The Unity of the World
GA 51 — 31 March 1902, Berlin
The Unity of the World
Discussion in the “Giordano Bruno League for a Unified World View” with a speech by Rudolf Steiner.
After these words of Kirchbach, Dr. Rudolf Steiner rose to give the following remarks:
"I would like to stick closely to the question: What does a unified worldview mean in terms of its concept and values? In doing so, I am in direct opposition to the previous speaker. If I ask myself: From the standpoint of our modern natural science and spiritual science, are we justified in considering the world to be a unity? I have to say that we are, we are at least placed in the position of having to search for it. In the face of the manifold diversity into which the specialization of the sciences has undoubtedly led us, I ask: Where should we look for unity? To say from the outset that this or that must first be demonstrated as a unity seems to me to be the exaggerated demand of an extreme epistemology. For me, the pursuit of a unified worldview is justified by the simple fact that it is an indelible need of the human spirit that has existed at all times, perhaps more clearly in pre-Christian times, when it had not yet been suppressed by the dogmas and views of the church, which a union that seeks to build on Giordano Bruno's legacy has a particular duty to fight against.
Meanwhile, I find that the results of the natural sciences also meet this need. Chemistry has found seventy elements and will perhaps increase this diversity; but at the same time it has found something very special: Between these elements, it has found certain relationships with regard to atomic weight, for example, according to which a scale of the elements can be constructed that is also a classification of these elements according to their acoustic, optical and other physical properties. From a gap in this scale, one has inferred missing elements, partially predicted their properties and actually discovered them afterwards. Thus the phenomenal elements, although different, nevertheless represent a great unity, which we can follow with the calculation.
However, the chemist is forced to look for the unity elsewhere than in the brutal concept of a unified substance, namely in a system of lawful relationships. Professor Ostwald spoke out in this direction at a congress of natural scientists. Recently a journal has been founded to further develop the outdated materialism in this new natural philosophical sense. So we are standing in front of a new world view, which we cannot yet conclude, but to which a perspective has been opened up, and indeed a perspective on unity.
The same applies to the uniformity of force. In terms of phenomena, we will probably never be able to trace electricity back to pure gravitation, but in the mathematical formula we use to calculate and convert it, we have something real and fundamental; and thus a perspective has been opened up for us regarding the unity of force.

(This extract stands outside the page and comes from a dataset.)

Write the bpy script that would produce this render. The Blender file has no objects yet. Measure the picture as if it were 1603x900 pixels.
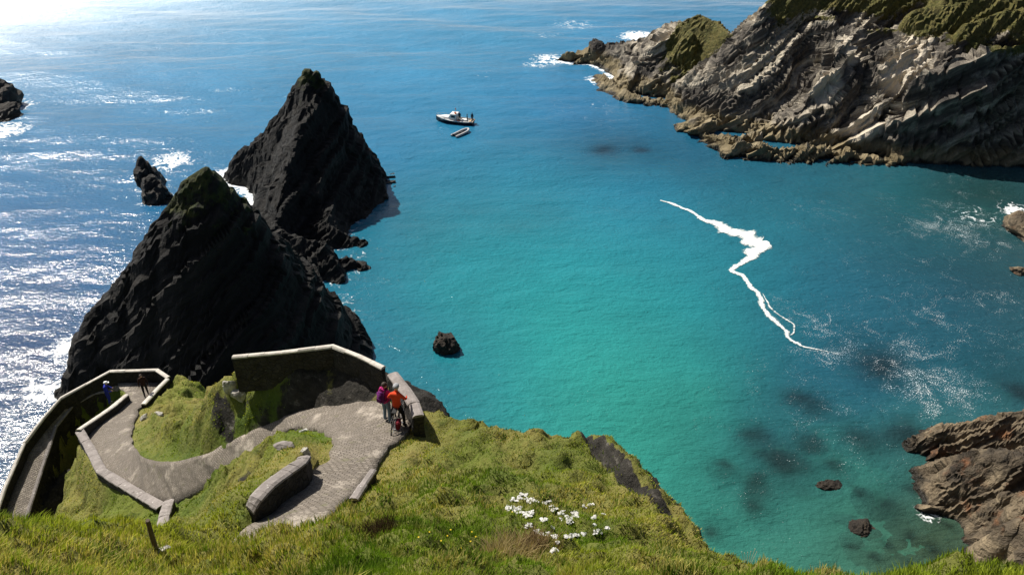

Without wanting to take the exact position of Goethe's metamorphosis theory, which was the first to seek a unifying principle in the organic realm, I do think, however, that it also represents an important step towards a unified world view. Added to this is the biogenetic law, according to which every being, in its embryonic development, once again passes through the forms of the species from which it originated. Since it has become possible to produce organic substances in the laboratory, we are offered a clear prospect of unity here as well.
If one does not want to demand unity in the phenomenal, this perspective shows us where to look for the monon. And it is becoming increasingly clear to us what all great philosophers had no doubt about: that what we experience in the external world is equivalent to what we experience in the mind. If we proceed from external to internal experience, we will arrive at a unified world view. For those seeking unity, the last decades of science are quite comforting, for from all fields elements are flowing to them that open up a unified worldview.
Its value lies in the fact that it satisfies a spiritual need, which, just as necessary as air and light, belongs to the happiness of a spirit that develops this need within itself.